Por Luis Enrique Escobar
Los mexicanos del siglo XXI no somos tan parecidos a los del siglo pasado y menos a los del antepasado, pero sí tenemos en común con ellos que vemos a nuestras autoridades como algo más o menos ajeno. Respetamos a las autoridades por el hecho de serlo, además de la fuerza que puedan tener y que llegue a ser amenazante, pero evitamos en lo posible interactuar con ellas. Incluso resentimos que sean como son tan seguido: distantes, prepotentes, ricachones. Escondidos en su palabrería. La imagen recurrente del funcionario o político con sus camionetas y sus achichincles sigue vigente, porque esos modos de ejercer el poder siguen vigentes. Quizá sea inevitable que la gente que asume los cargos públicos adquiera ciertos estilos, ciertas maneras (que hablen de usted y usen tacones, o lo que sea). Pero resulta molesto que la vida diaria de la mayoría de los mexicanos sea tan diferente, para mal, en lo que toca al dinero, a las comodidades. A las posibilidades al alcance de cualquiera.

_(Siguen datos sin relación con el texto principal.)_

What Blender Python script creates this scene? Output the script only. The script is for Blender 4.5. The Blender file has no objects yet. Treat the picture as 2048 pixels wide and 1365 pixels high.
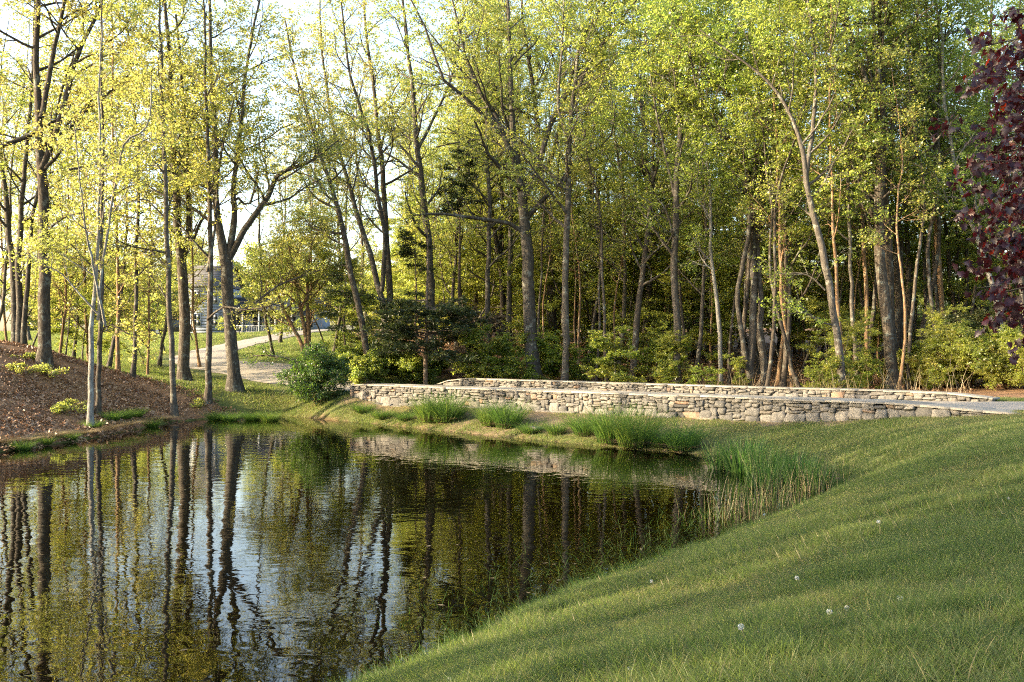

Cuando los mexicanos vemos a la mayoría de los representantes de la autoridad, a los jefes vaya, las reacciones no son de gusto o de satisfacción. Sean de cualquiera de los órdenes de gobierno (municipio, estado, federación) o de los poderes públicos (Ejecutivo, Legislativo y Judicial). En su lugar hay algo de sorpresa y acaso precaución, no confianza. Para reducir esa distancia, los políticos buscan armar sus eventos de promoción, pero rara vez lo hacen fuera de la temporada electoral. Cuando se sienten seguros en la posición, se dedican a otra cosa.
En general nadie sabe quién es el policía responsable del sector donde está su vivienda o aquel de protección civil. En un nivel diferente a los servicios públicos y más propiamente político, casi nadie sabe tampoco quién es su senador o su diputado, local o federal. Antes, este fenómeno se podía explicar porque el PRI se encargaba de todo: elegir a sus candidatos, hacerlos ganar y decirles qué hacer ya en el puesto. Pero ya en nuestros días, con elecciones auténticas y muchos partidos, tampoco es claro quién representa a quiénes. O qué hacer cuando nos disgusta su conducta.
Esta distancia que continúa, esta calma por vivir lo mejor que podamos sin tener la menor idea de quién es nuestro representante ante las autoridades, es algo interesante. Porque al mismo tiempo que vivimos sin cuestionar esta ignorancia, resentimos a los políticos por su comportamiento y su indiferencia hacia la mayoría de la gente y sus asuntos. Este fenómeno es una de las dimensiones cotidianas de lo que ya es indudable que se trata de una crisis de representación.
En México, la desconexión entre la población abierta y sus autoridades es uno de los principales retos para dar funcionalidad al sistema político. Vivimos en la obediencia de unas autoridades que reconocemos porque no hay de otra, pero en quienes desconfiamos casi siempre. Por eso los partidos políticos escogen gente cada vez más excéntrica, hacen declaraciones chocantes y cada vez más les importa menos defender ideas claras. O éstas se reducen a los asuntos más polémicos, los que hacen que la gente se enoje más fácilmente. Se trata de conseguir una reacción emocional en la gente, no hablarle a su razón, a su buen juicio.
Esta crisis de representación me parece sin duda una de las claves, entre otras, que necesitamos examinar. Si esta situación ha de cambiar para bien, necesitamos hablar de ella, explicarla. En las siguientes entregas, seguiré profundizando en el asunto.